Poverty, child marriage, violence decline when women own land: World Bank

14 Mar, 2016

Can land rights for women drive down child marriage and domestic violence?
"Yes and more", says an international group of land and property rights specialists who are due in Washington this week to discuss how improved land management can reduce global poverty and foster development.
When women have rights to land, argues Klaus Deininger, a lead economist and organiser of this week's World Bank conference, children's health and education improves, household resources increase and there are fewer child brides as daughters do not need to be married off young for financial reasons.
Equally, women with land rights tend to have savings accounts, a factor that reduces domestic violence.
"If women have stronger bargaining power, they actually can resist. Their husbands will think twice before beating them because they can move out and take their money with them," Deininger said.
Organisers say the conference will focus on women and property with particular emphasis on gender equality and land rights which are key to achieving the Sustainable Development Goals (SDGs).
The goals, adopted by the United Nations last September, provide the foundations for an ambitious plan to tackle the world's most troubling problems over the next 15 years.
Land and property rights experts say when women are included in a nation's land ownership, there can be far reaching impacts.
In sub-Saharan Africa, women make up more than half of the agricultural workforce, yet fewer than one in five own farms, according to the UN Food and Agriculture Organization (FAO).
But if women farmers had the same access to resources as men, the number of hungry in the world could be reduced by up to 150 million, the UN World Food Programme (WFP) says.
According to Rodney Schmidt of the Rights and Resources Initiative, a global coalition that works on forest and land policy reform, more than half the world's land is still held under age-old customary arrangements often arranged by gender.
Traditionally, women are most often engaged in producing and collecting food, and as such, women do play a major role in how land is used, he said.

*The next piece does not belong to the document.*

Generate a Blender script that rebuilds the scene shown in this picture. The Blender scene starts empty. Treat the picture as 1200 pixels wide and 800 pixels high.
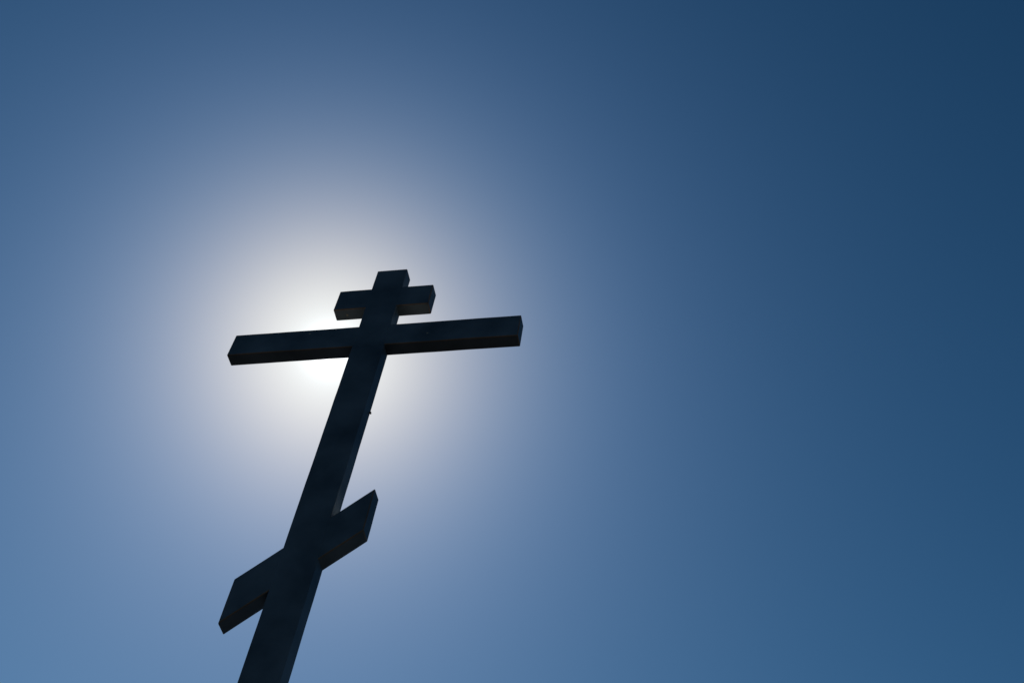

When foreign companies enter the picture, buying land from local governments, they can find themselves on a collision course with resident communities, he added.
"These women and their families and men are watching their livelihoods disappear," Schmidt said. "You have the seeds there of major social conflict."
Some 1,400 delegates representing governments, the private sector, academia and non-governmental organisations are expected at the World Bank land and poverty conference from March 14-18, organisers said.